Saturday, February 22, 2025

How to Read a Book: Ch 4 The Second Level of Reading: Inspectional Reading

 After Elementary Reading (what is the main idea of this sentence or so?) Adler moves to "Inspectional Reading." This is basically made of two parts. The first is "Systematic Skimming" which I think most people learned about under one acronym or another (SQ3R, PQRST, etc.) in middle school. Basically, look at headings, chapter titles, table of contents, and other text features. Adler recommends picking a few random pages and skimming them as well, which I think is a good addition. The idea is to figure out what the book is about and how interested you are in it. 
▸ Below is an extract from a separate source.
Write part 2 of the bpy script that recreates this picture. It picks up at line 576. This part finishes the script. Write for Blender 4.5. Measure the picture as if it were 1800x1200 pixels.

The second part, he calls "superficial reading", basically reading to the end with minimal stops as quickly as you can comprehend. If you're reading a challenging (but semi-comprehensible) book and stop every time you struggle you: A. won't finishing and B. will lose the forest for the trees (as the saying goes). 

This is good advice for a lot of things in life. The first time you try to learn something, I think it's often best to just push through and play that crappy game of Chess, make that ugly pot, etc. than worry about having a great first one.

The last chunk of the chapter is about speed reading. He gives a very general introduction to a few speed reading techniques (avoid subvocalizing, use your finger as a pacer), but the bulk is about how a good reader should master reading at different speeds and learning how to find the right speed for a piece. Most people could probably benefit from learning how to read faster, but some texts need to be read slowly. (The ol' Francis Bacon: "Some books are to be tasted, others to be swallowed, and some few to be chewed and digested") The most interesting thing he points out, in my opinion, is that your speed should actually vary across parts of the same piece. One paragraph might be dense and valuable, so you read slowly, but the next might be mostly puffery (he uses The Declaration of Independence as an example) that you can read quickly. Obviously most people do this while reading, but I don't think I've ever thought about it specifically before.

Finally, I learned the name for pseudo-royal we that authors use sometimes. It's, easily enough, called "The Author's We' or "pluralism modesties". I try to avoid it on the blog, it's not a construction I love. Why should I speak for you? But Adler uses it sometimes and I wanted to know what it was called.